Requirements:
Your task is to reproduce, verbatim and without pictures, the lines from the opening of the listing through the line containing "random.seed(7)".

Data provided:

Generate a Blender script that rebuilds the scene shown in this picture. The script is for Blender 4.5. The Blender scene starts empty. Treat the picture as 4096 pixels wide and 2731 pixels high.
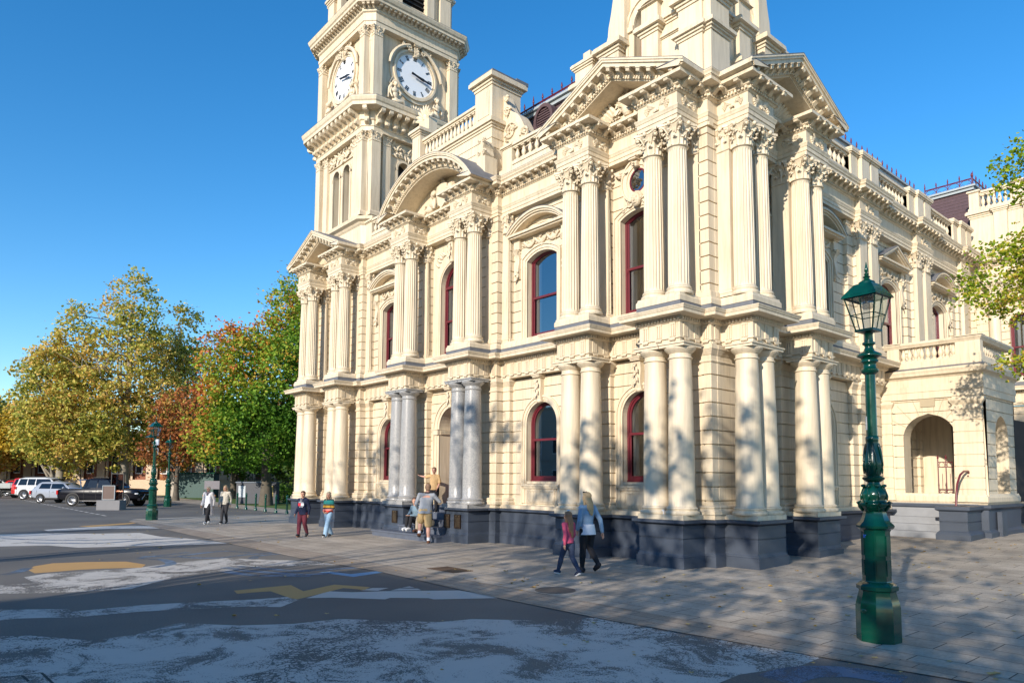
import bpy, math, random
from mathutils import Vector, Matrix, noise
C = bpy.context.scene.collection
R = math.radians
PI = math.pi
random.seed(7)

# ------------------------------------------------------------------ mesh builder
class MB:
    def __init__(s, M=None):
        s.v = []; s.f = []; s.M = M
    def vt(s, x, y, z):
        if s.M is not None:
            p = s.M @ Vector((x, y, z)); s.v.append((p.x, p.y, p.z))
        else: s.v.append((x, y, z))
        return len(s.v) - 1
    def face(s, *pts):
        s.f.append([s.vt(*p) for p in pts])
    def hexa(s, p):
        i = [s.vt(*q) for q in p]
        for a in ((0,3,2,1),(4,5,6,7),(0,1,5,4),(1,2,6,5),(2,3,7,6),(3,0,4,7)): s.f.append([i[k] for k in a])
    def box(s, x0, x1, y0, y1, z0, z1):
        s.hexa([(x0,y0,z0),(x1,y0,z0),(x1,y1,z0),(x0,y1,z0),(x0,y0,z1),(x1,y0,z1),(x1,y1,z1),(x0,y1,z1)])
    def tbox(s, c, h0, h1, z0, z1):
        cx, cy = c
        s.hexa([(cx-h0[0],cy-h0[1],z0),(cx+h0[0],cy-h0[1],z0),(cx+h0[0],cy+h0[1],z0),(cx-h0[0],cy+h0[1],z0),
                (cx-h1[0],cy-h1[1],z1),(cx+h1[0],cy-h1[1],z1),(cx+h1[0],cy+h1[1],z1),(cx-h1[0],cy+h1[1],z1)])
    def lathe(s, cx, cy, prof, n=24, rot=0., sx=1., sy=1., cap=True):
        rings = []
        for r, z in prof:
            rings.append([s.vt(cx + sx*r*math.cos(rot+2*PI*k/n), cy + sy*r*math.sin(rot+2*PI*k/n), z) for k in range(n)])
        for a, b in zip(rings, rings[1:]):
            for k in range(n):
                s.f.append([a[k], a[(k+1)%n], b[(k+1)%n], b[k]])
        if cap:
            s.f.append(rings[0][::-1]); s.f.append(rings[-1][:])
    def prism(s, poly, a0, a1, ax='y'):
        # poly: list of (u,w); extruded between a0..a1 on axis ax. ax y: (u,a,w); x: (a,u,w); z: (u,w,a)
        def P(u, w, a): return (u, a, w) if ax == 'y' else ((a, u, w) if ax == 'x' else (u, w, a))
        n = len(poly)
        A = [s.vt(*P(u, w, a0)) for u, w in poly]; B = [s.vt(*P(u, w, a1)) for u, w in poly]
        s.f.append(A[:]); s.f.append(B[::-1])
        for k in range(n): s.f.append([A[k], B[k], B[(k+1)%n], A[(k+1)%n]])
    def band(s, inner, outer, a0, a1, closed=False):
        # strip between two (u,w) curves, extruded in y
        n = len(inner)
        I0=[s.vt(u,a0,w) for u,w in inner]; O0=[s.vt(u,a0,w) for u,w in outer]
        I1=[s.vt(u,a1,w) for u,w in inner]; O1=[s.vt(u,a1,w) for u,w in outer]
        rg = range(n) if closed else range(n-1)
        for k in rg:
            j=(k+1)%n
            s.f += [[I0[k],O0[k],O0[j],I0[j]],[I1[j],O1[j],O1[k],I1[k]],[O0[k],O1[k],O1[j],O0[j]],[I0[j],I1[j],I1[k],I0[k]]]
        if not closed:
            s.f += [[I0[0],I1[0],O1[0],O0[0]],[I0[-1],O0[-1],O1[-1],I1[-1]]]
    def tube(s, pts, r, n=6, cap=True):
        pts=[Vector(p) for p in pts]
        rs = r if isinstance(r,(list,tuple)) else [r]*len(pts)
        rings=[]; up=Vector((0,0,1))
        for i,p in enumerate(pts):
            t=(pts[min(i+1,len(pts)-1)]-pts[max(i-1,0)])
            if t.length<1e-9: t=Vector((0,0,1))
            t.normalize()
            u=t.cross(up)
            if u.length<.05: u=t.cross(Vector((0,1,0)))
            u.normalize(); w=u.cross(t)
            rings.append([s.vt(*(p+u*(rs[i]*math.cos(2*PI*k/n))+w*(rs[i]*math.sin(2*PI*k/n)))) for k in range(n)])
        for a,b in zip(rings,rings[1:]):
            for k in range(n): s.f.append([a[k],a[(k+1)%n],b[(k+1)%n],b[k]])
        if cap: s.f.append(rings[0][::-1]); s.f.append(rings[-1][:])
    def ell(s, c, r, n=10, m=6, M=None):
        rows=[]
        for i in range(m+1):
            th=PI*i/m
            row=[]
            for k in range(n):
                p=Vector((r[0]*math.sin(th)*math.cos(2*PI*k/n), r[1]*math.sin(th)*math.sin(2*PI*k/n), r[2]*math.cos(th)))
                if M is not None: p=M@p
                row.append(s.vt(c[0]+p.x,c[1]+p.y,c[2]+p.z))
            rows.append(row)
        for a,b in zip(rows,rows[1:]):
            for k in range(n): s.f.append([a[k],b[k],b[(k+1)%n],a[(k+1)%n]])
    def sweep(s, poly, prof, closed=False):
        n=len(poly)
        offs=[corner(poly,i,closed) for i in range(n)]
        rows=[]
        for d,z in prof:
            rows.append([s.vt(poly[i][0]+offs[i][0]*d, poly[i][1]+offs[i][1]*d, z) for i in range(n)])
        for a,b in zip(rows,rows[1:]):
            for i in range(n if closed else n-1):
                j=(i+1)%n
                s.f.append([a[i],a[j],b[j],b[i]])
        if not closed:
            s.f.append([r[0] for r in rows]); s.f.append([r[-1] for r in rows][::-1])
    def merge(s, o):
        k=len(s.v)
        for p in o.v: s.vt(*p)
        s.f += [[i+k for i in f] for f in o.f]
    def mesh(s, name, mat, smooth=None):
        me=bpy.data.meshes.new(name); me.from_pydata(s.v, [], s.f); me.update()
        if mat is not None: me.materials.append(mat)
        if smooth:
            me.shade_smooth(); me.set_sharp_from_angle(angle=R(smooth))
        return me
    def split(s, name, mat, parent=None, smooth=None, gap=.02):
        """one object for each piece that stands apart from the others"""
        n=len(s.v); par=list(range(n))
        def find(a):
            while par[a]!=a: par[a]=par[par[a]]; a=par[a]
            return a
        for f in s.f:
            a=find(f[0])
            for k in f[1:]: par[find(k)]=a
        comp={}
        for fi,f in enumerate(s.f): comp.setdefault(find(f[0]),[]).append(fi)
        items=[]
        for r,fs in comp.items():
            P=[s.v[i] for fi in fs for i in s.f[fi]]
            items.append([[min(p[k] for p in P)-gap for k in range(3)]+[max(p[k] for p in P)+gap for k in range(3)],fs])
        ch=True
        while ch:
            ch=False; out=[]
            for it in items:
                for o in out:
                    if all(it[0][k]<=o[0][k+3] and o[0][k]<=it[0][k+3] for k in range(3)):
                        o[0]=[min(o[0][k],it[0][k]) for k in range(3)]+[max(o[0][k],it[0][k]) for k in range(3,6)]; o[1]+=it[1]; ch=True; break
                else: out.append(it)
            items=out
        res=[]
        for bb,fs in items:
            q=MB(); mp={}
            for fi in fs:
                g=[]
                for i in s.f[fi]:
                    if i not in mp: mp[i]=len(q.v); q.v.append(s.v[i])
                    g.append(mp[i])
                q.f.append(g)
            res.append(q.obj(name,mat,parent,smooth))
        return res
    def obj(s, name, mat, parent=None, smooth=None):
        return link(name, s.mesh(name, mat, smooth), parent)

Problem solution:
Generate a Blender script that rebuilds the scene shown in this picture. The script is for Blender 4.5. The Blender scene starts empty. Treat the picture as 4096 pixels wide and 2731 pixels high.
import bpy, math, random
from mathutils import Vector, Matrix, noise
C = bpy.context.scene.collection
R = math.radians
PI = math.pi
random.seed(7)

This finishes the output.